=== PROVIDED DATA ===
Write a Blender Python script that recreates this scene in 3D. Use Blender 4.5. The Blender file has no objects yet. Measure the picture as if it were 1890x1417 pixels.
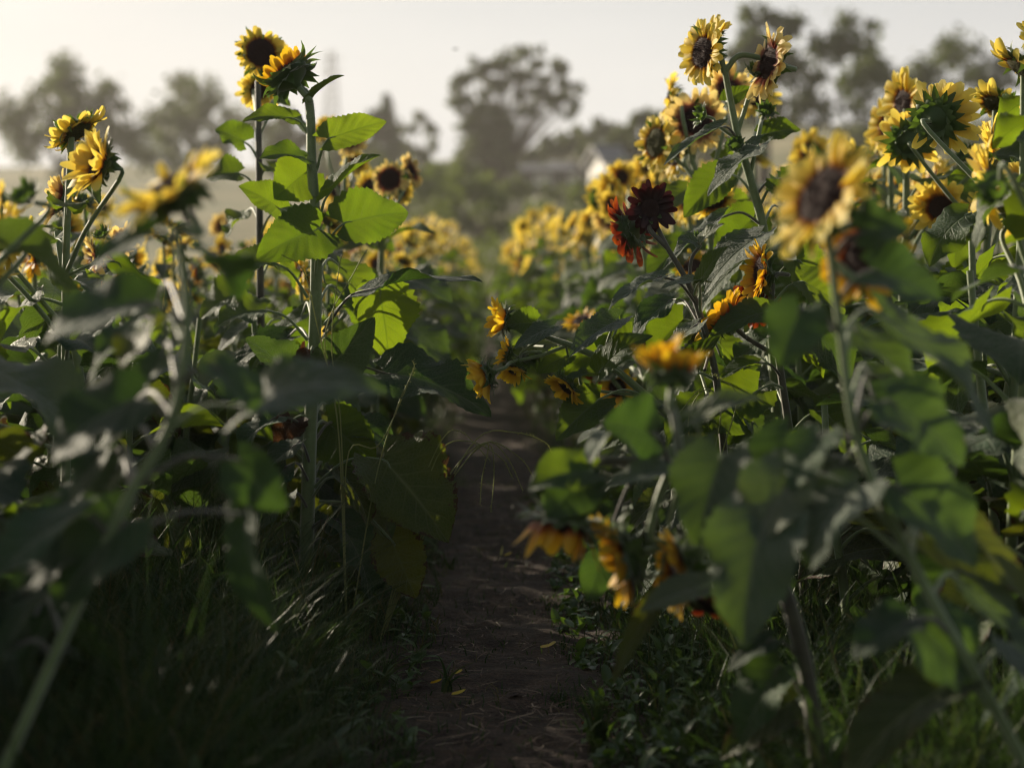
import bpy, math, random
import numpy as np
from mathutils import Vector, Matrix

C = bpy.context.scene.collection
sc = bpy.context.scene
PI = math.pi
# ------------------------------------------------------------------ camera model
F, CX, CY, HZ, CAMZ = 3346.0, 945.0, 708.5, 510.0, 0.9
PITCH = math.atan((CY - HZ) / F)
FW = np.array([0, math.cos(PITCH), -math.sin(PITCH)])
UP = np.array([0, math.sin(PITCH), math.cos(PITCH)])

def at(px, py, d):
    """point seen along this photo direction at distance d (metres along the rows)"""
    v = FW + np.array([1., 0, 0]) * (px - CX) / F + UP * (CY - py) / F
    return np.array([0, 0, CAMZ]) + v * (d / v[1])

def nrm(v):
    v = np.asarray(v, float)
    return v / (np.linalg.norm(v) + 1e-12)

# ------------------------------------------------------------------ mesh helpers
class MB:
    def __init__(s):
        s.v, s.f, s.uv, s.mi, s.n = [], [], [], [], 0
    def add(s, V, Fc, UV=None, mi=0):
        V = np.asarray(V, float).reshape(-1, 3)
        s.v.append(V)
        Fc = np.asarray(Fc, int)
        s.f.append(Fc + s.n)
        s.uv.append(np.zeros((len(V), 2)) if UV is None else np.asarray(UV, float))
        s.mi.append(np.full(len(Fc), mi, int))
        s.n += len(V)
    def mesh(s, name, mats, smooth=True):
        V = np.concatenate(s.v)
        UV = np.concatenate(s.uv)
        me = bpy.data.meshes.new(name)
        lv, ls, lt, mi = [], [], [], []
        pos = 0
        for Fc, m in zip(s.f, s.mi):
            k = Fc.shape[1]
            lv.append(Fc.ravel())
            ls.append(pos + np.arange(len(Fc)) * k)
            lt.append(np.full(len(Fc), k))
            mi.append(m)
            pos += Fc.size
        lv = np.concatenate(lv); ls = np.concatenate(ls); mi = np.concatenate(mi)
        me.vertices.add(len(V)); me.vertices.foreach_set('co', V.ravel().astype(np.float32))
        me.loops.add(len(lv)); me.loops.foreach_set('vertex_index', lv.astype(np.int32))
        me.polygons.add(len(ls)); me.polygons.foreach_set('loop_start', ls.astype(np.int32))
        me.polygons.foreach_set('material_index', mi.astype(np.int32))
        me.polygons.foreach_set('use_smooth', np.full(len(ls), smooth))
        ul = me.uv_layers.new(name='UVMap')
        ul.data.foreach_set('uv', UV[lv].ravel().astype(np.float32))
        for m in mats: me.materials.append(m)
        me.update(); me.validate()
        return me
    def build(s, name, mats, parent=None, loc=(0, 0, 0), smooth=True):
        return link(name, s.mesh(name, mats, smooth), parent, loc)

def link(name, data, parent=None, loc=(0, 0, 0)):
    o = bpy.data.objects.new(name, data)
    C.objects.link(o)
    o.location = loc
    if parent is not None: o.parent = parent
    return o

def tag(o, label=None, cat=None, group=None, kind=None):
    if label: o['label'] = label
    if cat: o['category'] = cat
    if group: o['group'] = group
    if kind: o['kind'] = kind
    return o

def grid_faces(nu, nv):
    i = np.arange(nu)[:, None] * (nv + 1) + np.arange(nv)[None, :]
    i = i.ravel()
    return np.stack([i, i + nv + 1, i + nv + 2, i + 1], 1)

def smooth_path(P, n):
    P = np.asarray(P, float)
    if len(P) == 2:
        t = np.linspace(0, 1, n)[:, None]
        return P[0] * (1 - t) + P[1] * t
    Q = np.vstack([2 * P[0] - P[1], P, 2 * P[-1] - P[-2]])
    out = []
    T = np.linspace(0, len(P) - 1 - 1e-9, n)
    for t in T:
        k = int(t); s = t - k
        a, b, c, d = Q[k:k + 4]
        out.append(.5 * (2 * b + (c - a) * s + (2 * a - 5 * b + 4 * c - d) * s * s + (3 * b - a - 3 * c + d) * s ** 3))
    return np.array(out)

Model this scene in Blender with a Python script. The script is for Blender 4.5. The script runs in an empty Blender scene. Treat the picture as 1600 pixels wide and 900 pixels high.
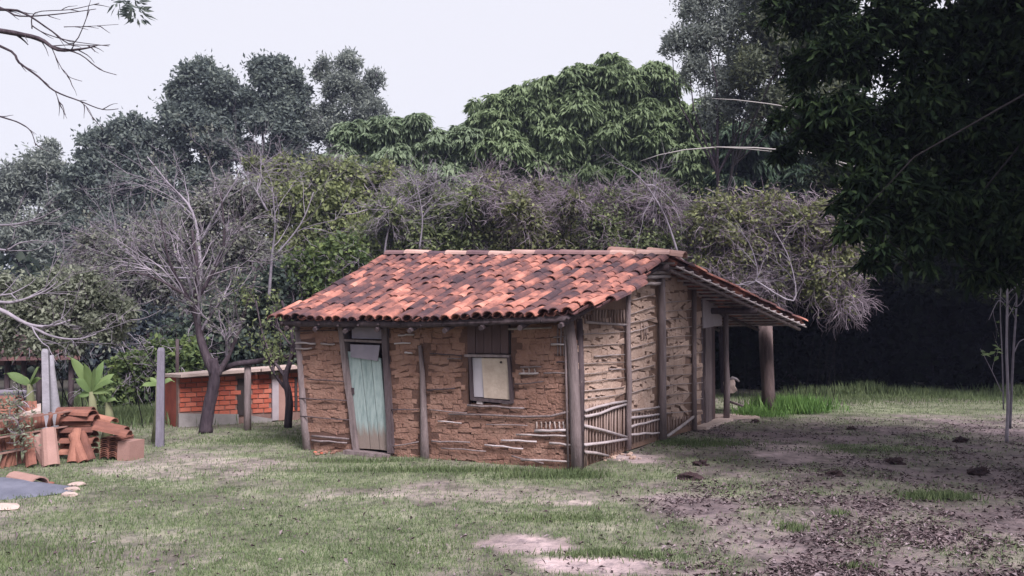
import bpy, math, random
import numpy as np
from mathutils import Vector, Matrix, noise
R = random.Random(7)
rng = np.random.default_rng(7)
sc = bpy.context.scene
# ---------------------------------------------------------------- camera
FPX, HOR, EYE = 1235.0, 530.0, 1.6
TH = math.atan((HOR - 450) / FPX)
cam_d = bpy.data.cameras.new("camera"); cam = bpy.data.objects.new("camera", cam_d)
sc.collection.objects.link(cam); sc.camera = cam
cam_d.sensor_width = 36; cam_d.lens = FPX / 1600 * 36; cam_d.clip_end = 2000; cam_d.clip_start = 0.05
cam.location = (0, 0, EYE); cam.rotation_euler = (math.pi / 2 + TH, 0, 0)
# ---------------------------------------------------------------- world and sun
SUN_EL, SUN_AZ = math.radians(48), math.radians(150)      # azimuth clockwise from +Y: from the right, a little behind the camera
w = bpy.data.worlds.new("World"); sc.world = w; w.use_nodes = True
nt = w.node_tree; nt.nodes.clear()
sky = nt.nodes.new('ShaderNodeTexSky'); sky.sky_type = 'NISHITA'; sky.sun_disc = False
sky.sun_elevation = SUN_EL; sky.sun_rotation = SUN_AZ; sky.dust_density = 3
m1 = nt.nodes.new('ShaderNodeMixRGB'); m1.inputs[0].default_value = 0.93
m1.inputs[2].default_value = (5.0, 4.95, 5.4, 1)             # overcast cloud layer over the blue
bg = nt.nodes.new('ShaderNodeBackground'); bg.inputs[1].default_value = 0.1
wo = nt.nodes.new('ShaderNodeOutputWorld')
nt.links.new(sky.outputs[0], m1.inputs[1]); nt.links.new(m1.outputs[0], bg.inputs[0]); nt.links.new(bg.outputs[0], wo.inputs[0])
sd = bpy.data.lights.new("sun", 'SUN'); sd.energy = 3.7; sd.angle = math.radians(22); sd.color = (1, .925, .96)
so = bpy.data.objects.new("sun", sd); sc.collection.objects.link(so)
sv = Vector((math.sin(SUN_AZ) * math.cos(SUN_EL), math.cos(SUN_AZ) * math.cos(SUN_EL), math.sin(SUN_EL)))
so.rotation_euler = sv.to_track_quat('Z', 'Y').to_euler(); so.location = (0, 0, 30)
sc.view_settings.view_transform = 'Standard'; sc.view_settings.look = 'None'; sc.view_settings.exposure = 0.9
sc.cycles.max_bounces = 5; sc.cycles.diffuse_bounces = 3

# ---------------------------------------------------------------- measuring helpers
def ray(px, py):
    u = (px - 800) / FPX; v = (450 - py) / FPX
    return Vector((u, math.cos(TH) - v * math.sin(TH), math.sin(TH) + v * math.cos(TH)))
def at(px, py, Y):
    d = ray(px, py); s = Y / d.y
    return Vector((d.x * s, Y, EYE + d.z * s))
def ground(px, py, z=0.0):
    d = ray(px, py); s = (z - EYE) / d.z
    return Vector((d.x * s, d.y * s, z))
class Plane:
    def __init__(s, a, b):
        s.a = Vector((a.x, a.y, 0)); d = Vector((b.x - a.x, b.y - a.y, 0)); s.len = d.length
        s.d = d.normalized(); n = Vector((s.d.y, -s.d.x, 0))
        if n.dot(Vector((0, 0, 0)) - s.a) < 0: n = -n
        s.n = n
    def p(s, px, py, off=0.0):
        r = ray(px, py); o = Vector((0, 0, EYE)); t = (s.a - o).dot(s.n) / r.dot(s.n)
        return o + r * t + s.n * off

# ---------------------------------------------------------------- object helpers
COL = sc.collection
ORG = {}
def tag(o, label=None, cat=None, group=None, kind=None):
    if label: o['label'] = label
    if cat: o['category'] = cat
    if group: o['group'] = group
    if kind: o['kind'] = kind
    return o
def thing(name, label, cat, loc, group=None):
    o = bpy.data.objects.new(name, None); COL.objects.link(o); o.location = loc; o.empty_display_size = .1
    ORG[o] = Vector(loc); return tag(o, label, cat, group)
def org(o): return ORG.get(o, Vector((0, 0, 0))) if o else Vector((0, 0, 0))
def link(name, me, parent=None, mat=None):
    o = bpy.data.objects.new(name, me); COL.objects.link(o); o.parent = parent
    ORG[o] = org(parent)
    if mat and not me.materials: me.materials.append(mat)
    return o
def mesh_np(name, V, F, k, smooth=False):
    """V (n,3), F (m,k) faces of k corners"""
    me = bpy.data.meshes.new(name); V = np.asarray(V, dtype=np.float32); F = np.asarray(F, dtype=np.int32)
    me.vertices.add(len(V)); me.vertices.foreach_set("co", V.ravel())
    me.loops.add(F.size); me.loops.foreach_set("vertex_index", F.ravel())
    me.polygons.add(len(F)); me.polygons.foreach_set("loop_start", np.arange(0, F.size, k, dtype=np.int32))
    me.update(calc_edges=True)
    if smooth: me.polygons.foreach_set("use_smooth", np.ones(len(F), dtype=bool))
    return me
def obj_np(name, V, F, k, mat, parent=None, smooth=False):
    me = mesh_np(name, np.asarray(V) - np.array(org(parent)), F, k, smooth)
    return link(name, me, parent, mat)
class MB:
    def __init__(s): s.v = []; s.f = []
    def add(s, vs, fs):
        b = len(s.v); s.v += [tuple(v) for v in vs]; s.f += [tuple(b + i for i in f) for f in fs]; return s
    def hexa(s, q, r):       # q, r: 4 corners each, front and back
        return s.add(list(q) + list(r), [(0, 1, 2, 3), (7, 6, 5, 4), (0, 4, 5, 1), (1, 5, 6, 2), (2, 6, 7, 3), (3, 7, 4, 0)])
    def box(s, M, x0, x1, y0, y1, z0, z1):
        q = [M @ Vector(p) for p in ((x0, y0, z0), (x1, y0, z0), (x1, y0, z1), (x0, y0, z1))]
        r = [M @ Vector(p) for p in ((x0, y1, z0), (x1, y1, z0), (x1, y1, z1), (x0, y1, z1))]
        return s.hexa(q, r)
    def tube(s, pts, rad, n=8, wob=0.0):
        pts = [Vector(p) for p in pts]; K = len(pts)
        if not hasattr(rad, '__len__'): rad = [rad] * K
        rings = []; up = None
        for i, p in enumerate(pts):
            t = (pts[min(i + 1, K - 1)] - pts[max(i - 1, 0)]).normalized()
            if up is None: up = t.orthogonal().normalized()
            up = (up - t * up.dot(t)).normalized(); sd_ = t.cross(up)
            rings.append([p + (up * math.cos(a) + sd_ * math.sin(a)) * rad[i] * (1 + R.uniform(-wob, wob)) for a in [2 * math.pi * j / n for j in range(n)]])
        vs = [v for r_ in rings for v in r_]
        fs = [(i * n + j, i * n + (j + 1) % n, (i + 1) * n + (j + 1) % n, (i + 1) * n + j) for i in range(K - 1) for j in range(n)]
        fs += [tuple(reversed(range(n))), tuple((K - 1) * n + j for j in range(n))]
        return s.add(vs, fs)
    def build(s, name, mat, parent=None, smooth=False):
        me = bpy.data.meshes.new(name); o = org(parent)
        me.from_pydata([(v[0] - o.x, v[1] - o.y, v[2] - o.z) for v in s.v], [], s.f); me.update()
        if smooth: me.polygons.foreach_set("use_smooth", [True] * len(me.polygons))
        me.materials.append(mat)
        return link(name, me, parent)
def piece(name, me, M, parent=None):
    o = bpy.data.objects.new(name, me); COL.objects.link(o); o.parent = parent
    o.matrix_basis = Matrix.Translation(-org(parent)) @ M
    return o
def stick(name, a, b, r0, r1, mat, parent, n=7, seg=5, bend=0.02, wob=.12):
    a, b = Vector(a), Vector(b); pts = []; rad = []
    for i in range(seg + 1):
        t = i / seg; e = math.sin(t * math.pi)
        pts.append(a.lerp(b, t) + Vector((R.uniform(-1, 1), R.uniform(-1, 1), R.uniform(-1, 1))) * bend * e); rad.append(r0 + (r1 - r0) * t)
    return MB().tube(pts, rad, n, wob).build(name, mat, parent, True)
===
Repeat the lines exactly as they stand, from the opening line of the data through the line with "return np.array([0, 0, CAMZ])". Pictures stay out of the copy.

Write a Blender Python script that recreates this scene in 3D. Use Blender 4.5. The Blender file has no objects yet. Measure the picture as if it were 1890x1417 pixels.
import bpy, math, random
import numpy as np
from mathutils import Vector, Matrix

C = bpy.context.scene.collection
sc = bpy.context.scene
PI = math.pi
# ------------------------------------------------------------------ camera model
F, CX, CY, HZ, CAMZ = 3346.0, 945.0, 708.5, 510.0, 0.9
PITCH = math.atan((CY - HZ) / F)
FW = np.array([0, math.cos(PITCH), -math.sin(PITCH)])
UP = np.array([0, math.sin(PITCH), math.cos(PITCH)])

def at(px, py, d):
    """point seen along this photo direction at distance d (metres along the rows)"""
    v = FW + np.array([1., 0, 0]) * (px - CX) / F + UP * (CY - py) / F
    return np.array([0, 0, CAMZ]) + v * (d / v[1])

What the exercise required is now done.